Árvore frondosa da família das leguminosas,
subfam. Cesalpinioidea, de caule tortuoso, folhas paripenadas, flores apétalas,
avermelhadas ou esverdeadas, e grandes vagens cilíndricas, castanho-escuras;
alfarroba, ervilhaça-parda, fava-rica, figueira de Pitágoras, figueira do Egito,
pão-de-são-joão. [Nativa do Mediterrâneo, é cultivada pela madeira e esp. pelo
fruto, adstringente e tanífero, depois com polpa adocicada e comestível, tb
muito us. como forragem].(...) (Idem, ibidem).
O que é um espessante? Que o consumidor
faça mais uma consulta lexicológica e encontrará:
“Espessante 1. Que ou aquilo que tem a
facilidade de espessar (algo). 2. Substância us. em culinária para espessar
sorvetes, molhos, geléias, etc. Etimologia: ver espess-.” (Idem, ibidem).
“Espess-. Elemento de composição
antepositivo, do latim spĭssus,-a,-um espesso, denso, compacto, consistente,
sólido, donde que corre lentamente” (Idem, ibidem).
Enfim, chega o consumidor a entender o que
é espessante.
Caso o consumidor analise ainda o creme de
leite de nome leitbom, poderá concluir que há outra possibilidade: o
leite não bom.
Outra informação importante também está em:
Não contém glúten.
Qual a finalidade dessa informação
explícita?
Nova incursão lexicológica:
Glúten
– substância azotada, viscosa, extraída de cereais, depois de eliminado o amido;
glute.
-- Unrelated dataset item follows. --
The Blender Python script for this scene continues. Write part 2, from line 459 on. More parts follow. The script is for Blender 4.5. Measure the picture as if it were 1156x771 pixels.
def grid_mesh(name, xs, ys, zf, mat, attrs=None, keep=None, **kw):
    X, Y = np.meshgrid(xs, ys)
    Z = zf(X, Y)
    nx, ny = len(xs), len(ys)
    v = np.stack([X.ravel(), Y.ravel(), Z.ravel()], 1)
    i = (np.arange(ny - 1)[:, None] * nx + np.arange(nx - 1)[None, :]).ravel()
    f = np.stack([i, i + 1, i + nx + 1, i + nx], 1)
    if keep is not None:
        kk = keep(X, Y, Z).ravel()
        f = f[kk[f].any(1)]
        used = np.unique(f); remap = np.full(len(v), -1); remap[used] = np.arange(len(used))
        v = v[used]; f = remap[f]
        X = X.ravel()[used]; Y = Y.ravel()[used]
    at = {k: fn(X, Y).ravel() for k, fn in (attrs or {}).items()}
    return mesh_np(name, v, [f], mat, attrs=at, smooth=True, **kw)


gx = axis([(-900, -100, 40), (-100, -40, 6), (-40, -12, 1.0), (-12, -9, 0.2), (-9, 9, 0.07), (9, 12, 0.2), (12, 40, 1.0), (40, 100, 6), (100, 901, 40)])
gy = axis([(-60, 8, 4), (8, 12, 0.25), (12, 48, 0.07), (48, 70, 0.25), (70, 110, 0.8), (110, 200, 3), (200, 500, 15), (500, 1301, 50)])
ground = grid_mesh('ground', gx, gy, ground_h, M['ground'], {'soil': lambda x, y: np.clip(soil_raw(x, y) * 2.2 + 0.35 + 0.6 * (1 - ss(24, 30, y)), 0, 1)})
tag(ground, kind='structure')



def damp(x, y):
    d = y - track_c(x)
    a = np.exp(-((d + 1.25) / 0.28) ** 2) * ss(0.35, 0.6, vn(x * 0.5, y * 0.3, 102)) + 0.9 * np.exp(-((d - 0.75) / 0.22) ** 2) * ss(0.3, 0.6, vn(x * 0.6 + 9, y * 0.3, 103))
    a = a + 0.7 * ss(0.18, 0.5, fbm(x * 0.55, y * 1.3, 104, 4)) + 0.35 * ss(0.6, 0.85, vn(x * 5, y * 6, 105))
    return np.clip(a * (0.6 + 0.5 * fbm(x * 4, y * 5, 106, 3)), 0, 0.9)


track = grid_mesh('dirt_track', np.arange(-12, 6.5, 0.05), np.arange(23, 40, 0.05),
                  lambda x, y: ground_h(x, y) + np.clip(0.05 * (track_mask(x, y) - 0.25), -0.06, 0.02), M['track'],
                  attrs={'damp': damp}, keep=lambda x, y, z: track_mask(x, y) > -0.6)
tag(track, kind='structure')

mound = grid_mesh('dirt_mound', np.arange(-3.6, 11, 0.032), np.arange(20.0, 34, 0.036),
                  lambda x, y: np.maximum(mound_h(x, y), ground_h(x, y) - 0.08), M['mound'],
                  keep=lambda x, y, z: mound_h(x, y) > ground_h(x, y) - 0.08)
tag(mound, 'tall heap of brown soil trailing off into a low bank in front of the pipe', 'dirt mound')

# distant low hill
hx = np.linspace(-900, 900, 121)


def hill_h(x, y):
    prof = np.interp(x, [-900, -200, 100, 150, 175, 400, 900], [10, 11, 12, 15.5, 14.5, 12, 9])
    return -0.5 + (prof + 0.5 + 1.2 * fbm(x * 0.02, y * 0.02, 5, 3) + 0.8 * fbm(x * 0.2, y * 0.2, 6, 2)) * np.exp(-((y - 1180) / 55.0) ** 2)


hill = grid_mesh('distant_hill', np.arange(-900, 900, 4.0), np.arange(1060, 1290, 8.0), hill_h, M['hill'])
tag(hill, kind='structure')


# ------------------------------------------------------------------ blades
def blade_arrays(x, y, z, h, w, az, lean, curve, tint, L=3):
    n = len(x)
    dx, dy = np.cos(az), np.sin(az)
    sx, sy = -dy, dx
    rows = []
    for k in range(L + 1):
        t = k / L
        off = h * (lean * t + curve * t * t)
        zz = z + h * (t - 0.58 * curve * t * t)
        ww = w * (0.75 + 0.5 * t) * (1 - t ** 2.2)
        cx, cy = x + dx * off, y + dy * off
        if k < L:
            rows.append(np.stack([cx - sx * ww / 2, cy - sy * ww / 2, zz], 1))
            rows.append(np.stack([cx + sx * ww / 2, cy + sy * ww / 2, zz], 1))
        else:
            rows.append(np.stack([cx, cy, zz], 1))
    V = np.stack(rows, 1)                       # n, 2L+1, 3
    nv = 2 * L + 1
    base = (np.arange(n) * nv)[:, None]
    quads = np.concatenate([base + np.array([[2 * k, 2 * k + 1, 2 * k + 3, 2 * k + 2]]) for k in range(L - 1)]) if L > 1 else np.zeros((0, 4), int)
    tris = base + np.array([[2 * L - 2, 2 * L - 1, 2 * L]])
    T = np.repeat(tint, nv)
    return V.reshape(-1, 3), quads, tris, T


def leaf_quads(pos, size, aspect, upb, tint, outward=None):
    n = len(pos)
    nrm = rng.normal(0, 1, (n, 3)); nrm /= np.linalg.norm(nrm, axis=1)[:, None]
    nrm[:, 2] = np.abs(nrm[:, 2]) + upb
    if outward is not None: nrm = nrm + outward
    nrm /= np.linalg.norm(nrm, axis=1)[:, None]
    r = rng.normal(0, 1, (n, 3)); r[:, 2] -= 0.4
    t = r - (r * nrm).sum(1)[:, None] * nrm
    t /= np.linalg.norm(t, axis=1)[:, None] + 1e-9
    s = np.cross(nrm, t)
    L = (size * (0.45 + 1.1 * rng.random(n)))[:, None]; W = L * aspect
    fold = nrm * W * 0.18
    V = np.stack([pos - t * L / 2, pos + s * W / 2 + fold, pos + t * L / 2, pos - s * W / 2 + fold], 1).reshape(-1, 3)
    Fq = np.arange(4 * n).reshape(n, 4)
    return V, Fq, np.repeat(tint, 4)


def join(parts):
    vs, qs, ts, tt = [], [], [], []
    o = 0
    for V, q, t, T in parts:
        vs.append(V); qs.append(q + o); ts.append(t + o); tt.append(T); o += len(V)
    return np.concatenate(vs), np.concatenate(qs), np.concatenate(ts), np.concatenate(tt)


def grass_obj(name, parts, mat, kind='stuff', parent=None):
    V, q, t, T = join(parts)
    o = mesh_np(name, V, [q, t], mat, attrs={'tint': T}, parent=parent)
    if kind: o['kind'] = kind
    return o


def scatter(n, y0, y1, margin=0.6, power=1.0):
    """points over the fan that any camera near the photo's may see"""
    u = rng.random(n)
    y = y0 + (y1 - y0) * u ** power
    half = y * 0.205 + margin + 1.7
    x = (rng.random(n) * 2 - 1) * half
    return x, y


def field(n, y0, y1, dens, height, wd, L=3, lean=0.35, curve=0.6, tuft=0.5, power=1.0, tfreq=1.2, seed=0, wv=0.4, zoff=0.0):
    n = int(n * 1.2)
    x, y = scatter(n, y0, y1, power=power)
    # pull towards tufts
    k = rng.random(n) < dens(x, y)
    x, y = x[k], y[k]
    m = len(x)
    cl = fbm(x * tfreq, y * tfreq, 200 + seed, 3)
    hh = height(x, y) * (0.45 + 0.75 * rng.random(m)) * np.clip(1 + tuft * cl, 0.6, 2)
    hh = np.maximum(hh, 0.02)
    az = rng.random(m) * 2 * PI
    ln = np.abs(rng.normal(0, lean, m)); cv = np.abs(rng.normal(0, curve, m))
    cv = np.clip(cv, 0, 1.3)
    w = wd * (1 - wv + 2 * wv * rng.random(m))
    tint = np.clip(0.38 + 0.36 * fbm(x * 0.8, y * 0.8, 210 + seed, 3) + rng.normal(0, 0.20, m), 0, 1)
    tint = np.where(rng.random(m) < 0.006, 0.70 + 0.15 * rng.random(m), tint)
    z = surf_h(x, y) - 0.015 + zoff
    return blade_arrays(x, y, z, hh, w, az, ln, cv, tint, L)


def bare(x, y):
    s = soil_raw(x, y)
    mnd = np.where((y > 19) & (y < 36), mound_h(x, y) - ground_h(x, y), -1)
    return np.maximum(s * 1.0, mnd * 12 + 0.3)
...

GRAMÁTICA: plural glutens e glútenes. ETIMOLOGIA: Latim Glūten, īnis,
toda substância conglutinante.” (Idem, ibidem).
A consulta ao dicionário não esclarece a
dúvida: o ato de não registrar informação referente à ausência de glúten deve
ser entendido como a presença de glúten no produto alimentício?
Conclusão
Se para um grupo social essa relação não
constitui uma informação importante ou relevante, para outro sim – é uma questão
de semântica, uma questão de língua portuguesa e acima de tudo uma questão
filológica.
Na perspectiva de uma psicologia social da linguagem, a ação humana, em especial
a discursiva, é considerada uma atividade social, uma vez que é (sempre)
orientada para uma significação socialmente relevante. Em toda ação há um
comportamento significante, mutuamente orientado e socialmente integrado.
É importante ressaltar as formas através
das quais uma informação é reproduzida na semântica do discurso.
A noção de relevância pode mesmo ser
definida de forma mais específica em termos contextuais: a informação é
relevante para o discurso registrado em um enunciado, para o contexto de
interação (produtor/consumidor) e para as necessidades que dela têm os
consumidores/ receptores de um produto.
O que aparece registrado em um rótulo
(informativo/ referencial) não deve colocar jamais em jogo a credibilidade. Um
rótulo apresenta um valor argumentativo.
O valor argumentativo de um enunciado é
determinado, pelo menos parcialmente, pela respectiva estrutura lingüística.
Esse valor argumentativo é determinado ainda por um número de traços que devem
conter um valor de verdade – a produção do sentido passa pela argumentação.
E a Filologia busca a origem, razão maior
para o entendimento e aceitação de um valor de verdade na relação entre palavras
e coisas.
REFERÊNCIAS BIBLIOGRÁFICAS
Guiraud, Pierre. A semântica.
Rio de Janeiro: Bertrand do Brasil, 1989.
HORN, L A natural history of
negation. Chicago: Chicago University Press, 1989.
HOUAISS, Antonio; SALLES, Mauro
Villar de. Dicionário eletrônico Houaiss da língua portuguesa. Versão
1.0. Rio de Janeiro: Objetiva, 2001.